> [THE REQUEST]:
Copy out lines with the word "picture" from the material that follows.
------ DATA
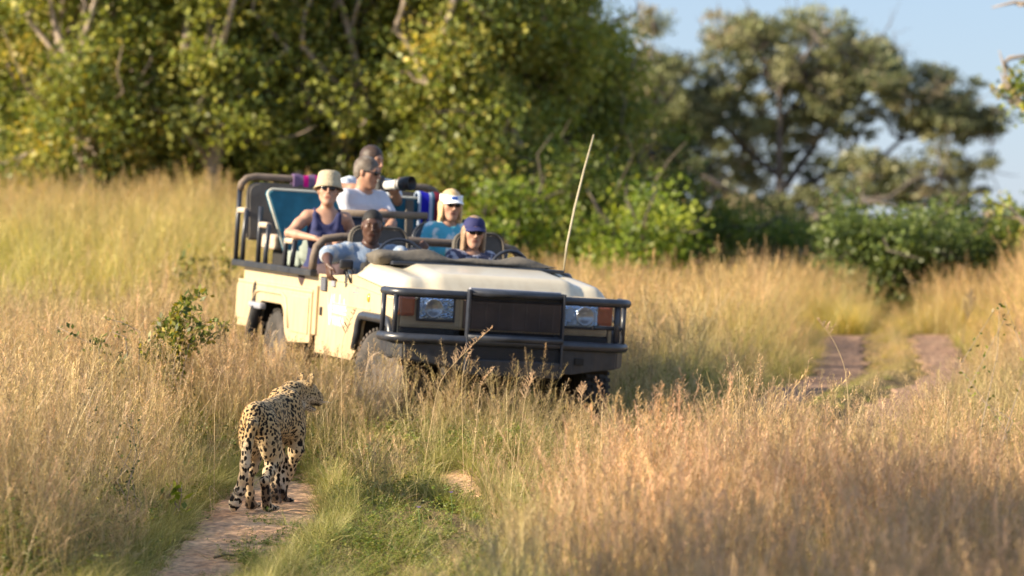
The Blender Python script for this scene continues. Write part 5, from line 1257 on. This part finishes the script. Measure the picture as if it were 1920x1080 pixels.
# front passenger ----------------------------------------------------
q = Person('woman in the front seat with navy cap and brown shoulder length hair', G, vpt(889, 436, -1.12), R(-8), R(4), R(0), R(4), sk_fair, True, s=1.02)
for y in (-1, 1): q.arm[y] = (q.sh[y] + A3(.05, y * .06, -.26), q.sh[y] + A3(.26, -y * .03, -.27), A3(1, -y * .4, 0), A3(0, 0, 1), .5)
q.auto_legs(.43, .30); q.body(); tee(q, plaid, .95, .014, .07, 'checked_shirt'); q.hair(hairlb, 'long'); trousers(q, khaki); shoes(q); q.glasses()
def cap(q, m, name='cap', peak=.075, h=.105, tiltz=.0, logo=None):
    mb = MB(); prof = [(.097, .028), (.099, .045), (.094, .075), (.080, .100), (.055, .118), (.025, .127), (.006, .128), (.006, .132), (.02, .131)][:7]
    mb.lathe([(.094, .030)] + prof, 26, Matrix.Translation((-.012, 0, 0)) @ Matrix.Scale(.9, 4, (0, 1, 0)))
    o = q.rel(mb, name, m)
    mb = MB(); b = bmesh.new(); n = 14; top = []; bot = []
    for k in range(n + 1):
        a = R(-62 + 124 * k / n)
        for j, rr in enumerate((0, .5, 1)):
            x = -.012 + .096 * math.cos(a) + rr * (peak * math.cos(a * .75)); y = .088 * math.sin(a) * (1 + .02 * rr); z = .036 + .016 * (1 - (y / .085) ** 2) - .022 * rr
            top.append(b.verts.new((x, y, z))); bot.append(b.verts.new((x, y, z - .004)))
    for k in range(n):
        for j in range(2):
            p = k * 3 + j; b.faces.new((top[p], top[p + 1], top[p + 4], top[p + 3])); b.faces.new((bot[p], bot[p + 3], bot[p + 4], bot[p + 1]))
        b.faces.new((top[k * 3 + 2], bot[k * 3 + 2], bot[k * 3 + 5], top[k * 3 + 5]))
    mb.take(b); q.rel(mb, 'peak', m, o); return o
cap(q, mat('navy_cap', (.02, .022, .10), .8, bump=.2))
# woman in the straw hat ---------------------------------------------
q = Person('smiling woman in a straw hat and navy tank top resting her arm on the rail', G, vpt(616, 358, -2.12), R(-16), R(-8), R(-10), R(6), sk_fair, True, s=1.06)
el = vpt(542, 437, -2.16); wr = vpt(592, 447, -1.92); q.arm[-1] = (el, wr, A3(.25, .45, -.1), A3(.3, -.1, 1), .5)
el = vpt(660, 438, -2.2); wr = vpt(640, 452, -1.92); q.arm[1] = (el, wr, A3(.3, -.5, -.1), A3(.2, .1, 1), .5)
q.auto_legs(.40, .40, .16); q.body()
def tank(F):
    q.torso(F, .010, top=False)
    for y in (-1, 1): F.chain([q.nb + q.Z(-.01, y * .092, .000), q.nb + q.Z(.045, y * .090, -.035), q.ch + q.Z(.085, y * .082, .06)], [.016, .020, .030], .02, 0); F.chain([q.nb + q.Z(-.01, y * .092, .000), q.nb + q.Z(-.06, y * .090, -.05), q.ch + q.Z(-.08, y * .075, .04)], [.016, .018, .03], .02, 0)
    F.ell(q.ch + q.Z(.09, 0, .18), A3(.12, .066, .095), .012, 0, q.B, True)
    for y in (-1, 1): F.ell(q.ch + q.Z(0, y * .185, .10), A3(.14, .055, .10), .012, 0, q.B, True)
q.garment('tank_top', navy, tank, (.002, 30), .008); trousers(q, mat('dark_mauve_trousers', (.07, .045, .05), .9, bump=.3)); shoes(q); q.hair(hairbr, 'short'); q.glasses()
straw = mat('woven_straw', (.46, .39, .26), .8, var=.12, scale=50, bump=.6, bscale=90)
MH = Matrix.Translation((-.010, 0, .015)) @ Matrix.Rotation(R(-6), 4, 'Y') @ Matrix.Scale(.92, 4, (0, 1, 0))
mb = MB(); mb.lathe([(.100, .02), (.126, -.006), (.129, -.003), (.108, .034), (.105, .05), (.099, .09), (.094, .122), (.082, .134), (.03, .124), (.002, .122)], 30, MH); o = q.rel(mb, 'straw_hat', straw)
mb = MB(); mb.lathe([(.1052, .034), (.1062, .036), (.1035, .060), (.1025, .060), (.1025, .058)], 30, MH); q.rel(mb, 'hat_band', mat('brown_band', (.22, .17, .12), .8), o)
# woman with the white visor -----------------------------------------
q = Person('blond woman in the second row with white visor and turquoise shirt', G, vpt(846, 385, -2.14), R(-2), R(3), R(8), R(3), sk_fair, True, s=1.03)
for y in (-1, 1): q.arm[y] = (q.sh[y] + A3(.02, y * .08, -.27), q.sh[y] + A3(.24, y * .03, -.27), A3(1, -y * .4, 0), A3(0, 0, 1), .5)
q.auto_legs(.42, .40); q.body(); tee(q, turq, .80, .014, .062, 'polo_shirt'); q.hair(hairbl, 'bob'); trousers(q, khaki); shoes(q); q.glasses()
wv = mat('white_visor', (.85, .86, .88), .7, var=.03)
mb = MB(); mb.lathe([(.104, .034), (.106, .036), (.1055, .085), (.1035, .085), (.1035, .04)], 28, Matrix.Translation((-.012, 0, 0)) @ Matrix.Scale(.88, 4, (0, 1, 0))); o = q.rel(mb, 'visor', wv)
mb = MB(); b = bmesh.new(); n = 14; top = []; bot = []
for k in range(n + 1):
    a = R(-64 + 128 * k / n)
    for rr in (0, .5, 1):
        x = -.012 + .102 * math.cos(a) + rr * .07 * math.cos(a * .7); y = .092 * math.sin(a); z = .038 + .016 * (1 - (y / .085) ** 2) - .022 * rr
        top.append(b.verts.new((x, y, z))); bot.append(b.verts.new((x, y, z - .004)))
for k in range(n):
    for j in range(2):
        p = k * 3 + j; b.faces.new((top[p], top[p + 1], top[p + 4], top[p + 3])); b.faces.new((bot[p], bot[p + 3], bot[p + 4], bot[p + 1]))
    b.faces.new((top[k * 3 + 2], bot[k * 3 + 2], bot[k * 3 + 5], top[k * 3 + 5]))
mb.take(b); q.rel(mb, 'peak', wv, o)
mb = MB(); mb.box((.0955, .0, .064), (.006, .05, .026), bev=.004); q.rel(mb, 'blue_emblem', mat('blue_emblem', (.04, .16, .62), .6), o)
# man in the white T-shirt -------------------------------------------
q = Person('man in a white T-shirt and sunglasses looking to the side in the third row', G, vpt(689, 324, -2.92), R(46), R(6), R(22), R(4), sk_tan, s=1.06)
el = vpt(662, 428, -2.85); wr = vpt(706, 401, -2.60); q.arm[-1] = (el, wr, A3(.2, .5, .1), A3(.5, -.3, .8), 1.1)
el = vpt(735, 420, -2.80); wr = vpt(724, 440, -2.6); q.arm[1] = (el, wr, A3(.4, -.3, -.2), A3(.2, .2, 1), .7)
q.auto_legs(.40, .42); q.body(); tee(q, whitec, .62, .014, .07); q.hair(hairgr, 'short'); q.glasses(); trousers(q, khaki); shoes(q)
# the photographer standing behind -----------------------------------
q = Person('man at the back in a pale shirt raising a camera with a long lens', G, vpt(698, 303, -3.62), R(30), R(4), R(12), R(4), sk_tan, s=1.06)
el = vpt(640, 352, -3.50); wr = vpt(712, 356, -3.30); q.arm[-1] = (el, wr, A3(.4, .9, .2), A3(-.3, -.5, .6), .9)
el = vpt(745, 378, -3.45); wr = vpt(742, 357, -3.22); q.arm[1] = (el, wr, A3(.5, .5, .6), A3(-.2, .8, -.4), .9)
q.auto_legs(.36, .42); q.body(); tee(q, palebl, .55, .016, .065, 'shirt'); q.hair(hairbr, 'short'); trousers(q, khaki); shoes(q)
c0 = vpt(722, 348, -3.20); c1 = vpt(769, 344, -2.98); dv = Vector(c1 - c0); L_ = dv.length; Mc = VM @ (Matrix.Translation(c0) @ dv.to_track_quat('Z', 'Y').to_matrix().to_4x4())
camo = tag(empty('camera_with_lens', mat=Mc), 'camera with a long black and white telephoto lens held above the seats', 'camera')
cwh = mat('pale_lens_barrel', (.68, .66, .62), .4, var=.03); cbk = mat('black_camera', (.012, .012, .014), .4)
MB().box((0, .0, -.05), (.14, .10, .08), bev=.015).build('camera_body', cbk, camo); MB().box((0, .065, -.05), (.06, .04, .06), bev=.012).build('viewfinder', cbk, camo)
MB().lathe([(.001, -.01), (.038, -.01), (.038, L_ * .35), (.044, L_ * .42), (.046, L_ * .66), (.001, L_ * .66)], 22).build('lens_barrel', cwh, camo)
MB().lathe([(.047, L_ * .64), (.060, L_ * .66), (.062, L_ * 1.08), (.057, L_ * 1.08), (.055, L_ * .8), (.002, L_ * .78)], 22).build('lens_hood', cbk, camo)
MB().lathe([(.0465, L_ * .5), (.0475, L_ * .5), (.0475, L_ * .54), (.0465, L_ * .54)], 22).build('focus_ring', cbk, camo)

# ================================================================== leopard
LO = PX(480, 968, 21.75); LO = np.array([LO[0], LO[1], 0.]); LYAW = R(12.5)
LO[2] = soil(LO) + .012
LR = np.array([[math.sin(LYAW), -math.cos(LYAW), 0], [math.cos(LYAW), math.sin(LYAW), 0], [0, 0, 1]])   # x forward, y left, z up
def lw(p): return LO + LR @ np.asarray(p, float)
def lp(px_, py_, x):      # local point seen at that place of the picture, on the cross plane x
    d = LR.T @ np.array([(px_ - 960) / FPX, 1, -(py_ - 400) / FPX]); a = LR.T @ (np.array([0, 0, HC]) - LO)
    return a + d * ((x - a[0]) / d[0])
F = Field((-.35, -.75, -.06), (1.35, .42, 1.0), .0068)
v_ = lambda *a: np.array(a, float)
HW = math.radians(-41); HD = v_(math.cos(HW), math.sin(HW), -.30); HD /= np.linalg.norm(HD)      # where the head points
HS = np.cross(v_(0, 0, 1), HD); HS /= np.linalg.norm(HS); HU = np.cross(HD, HS); HM = np.stack([HD, HS, HU], 1)
hc = lp(570, 737, .85); hs_ = 1.05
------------
> [OUTPUT OF THE EXERCISE]:
The Blender Python script for this scene continues. Write part 5, from line 1257 on. This part finishes the script. Measure the picture as if it were 1920x1080 pixels.
def lp(px_, py_, x):      # local point seen at that place of the picture, on the cross plane x